Render the following material again verbatim, leaving nothing out.
========================================
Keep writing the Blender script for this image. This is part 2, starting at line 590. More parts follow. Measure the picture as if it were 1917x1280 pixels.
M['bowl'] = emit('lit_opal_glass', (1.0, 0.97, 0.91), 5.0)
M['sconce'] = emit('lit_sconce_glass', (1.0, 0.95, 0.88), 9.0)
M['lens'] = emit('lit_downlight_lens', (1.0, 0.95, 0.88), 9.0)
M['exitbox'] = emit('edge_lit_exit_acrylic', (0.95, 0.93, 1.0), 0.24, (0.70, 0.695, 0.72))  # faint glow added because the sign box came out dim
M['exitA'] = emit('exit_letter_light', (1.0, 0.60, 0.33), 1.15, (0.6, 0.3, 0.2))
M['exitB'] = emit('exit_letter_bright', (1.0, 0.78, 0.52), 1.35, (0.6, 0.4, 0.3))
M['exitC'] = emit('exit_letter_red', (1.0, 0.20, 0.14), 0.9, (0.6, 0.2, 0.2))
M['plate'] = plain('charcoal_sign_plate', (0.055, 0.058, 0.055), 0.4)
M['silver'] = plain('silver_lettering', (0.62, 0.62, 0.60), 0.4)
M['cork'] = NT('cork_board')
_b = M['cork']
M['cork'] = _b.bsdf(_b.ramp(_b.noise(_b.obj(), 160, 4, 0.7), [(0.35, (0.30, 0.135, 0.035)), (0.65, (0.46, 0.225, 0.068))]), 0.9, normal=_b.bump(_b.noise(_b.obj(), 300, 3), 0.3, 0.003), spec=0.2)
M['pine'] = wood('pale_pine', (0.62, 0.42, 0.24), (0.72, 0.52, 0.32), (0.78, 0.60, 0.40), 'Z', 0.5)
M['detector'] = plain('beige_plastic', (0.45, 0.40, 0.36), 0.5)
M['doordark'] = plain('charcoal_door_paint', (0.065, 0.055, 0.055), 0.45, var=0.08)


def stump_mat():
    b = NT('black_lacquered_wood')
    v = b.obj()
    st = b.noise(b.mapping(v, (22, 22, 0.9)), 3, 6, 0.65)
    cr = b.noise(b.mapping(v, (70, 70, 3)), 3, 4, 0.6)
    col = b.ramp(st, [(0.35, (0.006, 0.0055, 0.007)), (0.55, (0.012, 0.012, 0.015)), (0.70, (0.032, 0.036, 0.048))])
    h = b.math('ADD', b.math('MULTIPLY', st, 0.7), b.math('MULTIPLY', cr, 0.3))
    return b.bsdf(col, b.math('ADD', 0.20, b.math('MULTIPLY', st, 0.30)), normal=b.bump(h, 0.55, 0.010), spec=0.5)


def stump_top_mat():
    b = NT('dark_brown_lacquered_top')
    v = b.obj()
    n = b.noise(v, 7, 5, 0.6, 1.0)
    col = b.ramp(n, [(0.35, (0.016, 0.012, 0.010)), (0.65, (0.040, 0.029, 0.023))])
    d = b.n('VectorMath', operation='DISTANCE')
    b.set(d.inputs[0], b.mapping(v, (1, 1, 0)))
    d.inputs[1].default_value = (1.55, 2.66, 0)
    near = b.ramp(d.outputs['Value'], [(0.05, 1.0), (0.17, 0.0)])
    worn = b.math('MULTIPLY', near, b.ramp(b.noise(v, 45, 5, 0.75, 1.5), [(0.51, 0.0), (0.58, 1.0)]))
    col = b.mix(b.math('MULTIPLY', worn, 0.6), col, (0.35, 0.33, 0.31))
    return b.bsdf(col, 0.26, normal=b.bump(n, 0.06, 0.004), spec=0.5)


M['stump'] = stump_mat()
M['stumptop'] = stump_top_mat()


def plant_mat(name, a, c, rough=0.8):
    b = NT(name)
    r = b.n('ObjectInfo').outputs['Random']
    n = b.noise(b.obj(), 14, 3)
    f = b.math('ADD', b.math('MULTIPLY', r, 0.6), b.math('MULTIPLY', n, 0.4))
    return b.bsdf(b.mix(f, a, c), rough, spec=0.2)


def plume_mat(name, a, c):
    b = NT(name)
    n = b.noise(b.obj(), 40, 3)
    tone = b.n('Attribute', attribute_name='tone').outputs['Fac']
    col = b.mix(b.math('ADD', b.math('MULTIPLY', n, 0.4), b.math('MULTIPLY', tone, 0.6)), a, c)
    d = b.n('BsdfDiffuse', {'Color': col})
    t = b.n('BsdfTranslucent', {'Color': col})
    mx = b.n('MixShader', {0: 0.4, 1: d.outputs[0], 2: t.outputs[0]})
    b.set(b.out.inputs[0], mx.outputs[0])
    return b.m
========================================
> EXERCISE SOLUTION
Keep writing the Blender script for this image. This is part 2, starting at line 590. More parts follow. Measure the picture as if it were 1917x1280 pixels.
M['bowl'] = emit('lit_opal_glass', (1.0, 0.97, 0.91), 5.0)
M['sconce'] = emit('lit_sconce_glass', (1.0, 0.95, 0.88), 9.0)
M['lens'] = emit('lit_downlight_lens', (1.0, 0.95, 0.88), 9.0)
M['exitbox'] = emit('edge_lit_exit_acrylic', (0.95, 0.93, 1.0), 0.24, (0.70, 0.695, 0.72))  # faint glow added because the sign box came out dim
M['exitA'] = emit('exit_letter_light', (1.0, 0.60, 0.33), 1.15, (0.6, 0.3, 0.2))
M['exitB'] = emit('exit_letter_bright', (1.0, 0.78, 0.52), 1.35, (0.6, 0.4, 0.3))
M['exitC'] = emit('exit_letter_red', (1.0, 0.20, 0.14), 0.9, (0.6, 0.2, 0.2))
M['plate'] = plain('charcoal_sign_plate', (0.055, 0.058, 0.055), 0.4)
M['silver'] = plain('silver_lettering', (0.62, 0.62, 0.60), 0.4)
M['cork'] = NT('cork_board')
_b = M['cork']
M['cork'] = _b.bsdf(_b.ramp(_b.noise(_b.obj(), 160, 4, 0.7), [(0.35, (0.30, 0.135, 0.035)), (0.65, (0.46, 0.225, 0.068))]), 0.9, normal=_b.bump(_b.noise(_b.obj(), 300, 3), 0.3, 0.003), spec=0.2)
M['pine'] = wood('pale_pine', (0.62, 0.42, 0.24), (0.72, 0.52, 0.32), (0.78, 0.60, 0.40), 'Z', 0.5)
M['detector'] = plain('beige_plastic', (0.45, 0.40, 0.36), 0.5)
M['doordark'] = plain('charcoal_door_paint', (0.065, 0.055, 0.055), 0.45, var=0.08)


def stump_mat():
    b = NT('black_lacquered_wood')
    v = b.obj()
    st = b.noise(b.mapping(v, (22, 22, 0.9)), 3, 6, 0.65)
    cr = b.noise(b.mapping(v, (70, 70, 3)), 3, 4, 0.6)
    col = b.ramp(st, [(0.35, (0.006, 0.0055, 0.007)), (0.55, (0.012, 0.012, 0.015)), (0.70, (0.032, 0.036, 0.048))])
    h = b.math('ADD', b.math('MULTIPLY', st, 0.7), b.math('MULTIPLY', cr, 0.3))
    return b.bsdf(col, b.math('ADD', 0.20, b.math('MULTIPLY', st, 0.30)), normal=b.bump(h, 0.55, 0.010), spec=0.5)


def stump_top_mat():
    b = NT('dark_brown_lacquered_top')
    v = b.obj()
    n = b.noise(v, 7, 5, 0.6, 1.0)
    col = b.ramp(n, [(0.35, (0.016, 0.012, 0.010)), (0.65, (0.040, 0.029, 0.023))])
    d = b.n('VectorMath', operation='DISTANCE')
    b.set(d.inputs[0], b.mapping(v, (1, 1, 0)))
    d.inputs[1].default_value = (1.55, 2.66, 0)
    near = b.ramp(d.outputs['Value'], [(0.05, 1.0), (0.17, 0.0)])
    worn = b.math('MULTIPLY', near, b.ramp(b.noise(v, 45, 5, 0.75, 1.5), [(0.51, 0.0), (0.58, 1.0)]))
    col = b.mix(b.math('MULTIPLY', worn, 0.6), col, (0.35, 0.33, 0.31))
    return b.bsdf(col, 0.26, normal=b.bump(n, 0.06, 0.004), spec=0.5)


M['stump'] = stump_mat()
M['stumptop'] = stump_top_mat()


def plant_mat(name, a, c, rough=0.8):
    b = NT(name)
    r = b.n('ObjectInfo').outputs['Random']
    n = b.noise(b.obj(), 14, 3)
    f = b.math('ADD', b.math('MULTIPLY', r, 0.6), b.math('MULTIPLY', n, 0.4))
    return b.bsdf(b.mix(f, a, c), rough, spec=0.2)


def plume_mat(name, a, c):
    b = NT(name)
    n = b.noise(b.obj(), 40, 3)
    tone = b.n('Attribute', attribute_name='tone').outputs['Fac']
    col = b.mix(b.math('ADD', b.math('MULTIPLY', n, 0.4), b.math('MULTIPLY', tone, 0.6)), a, c)
    d = b.n('BsdfDiffuse', {'Color': col})
    t = b.n('BsdfTranslucent', {'Color': col})
    mx = b.n('MixShader', {0: 0.4, 1: d.outputs[0], 2: t.outputs[0]})
    b.set(b.out.inputs[0], mx.outputs[0])
    return b.m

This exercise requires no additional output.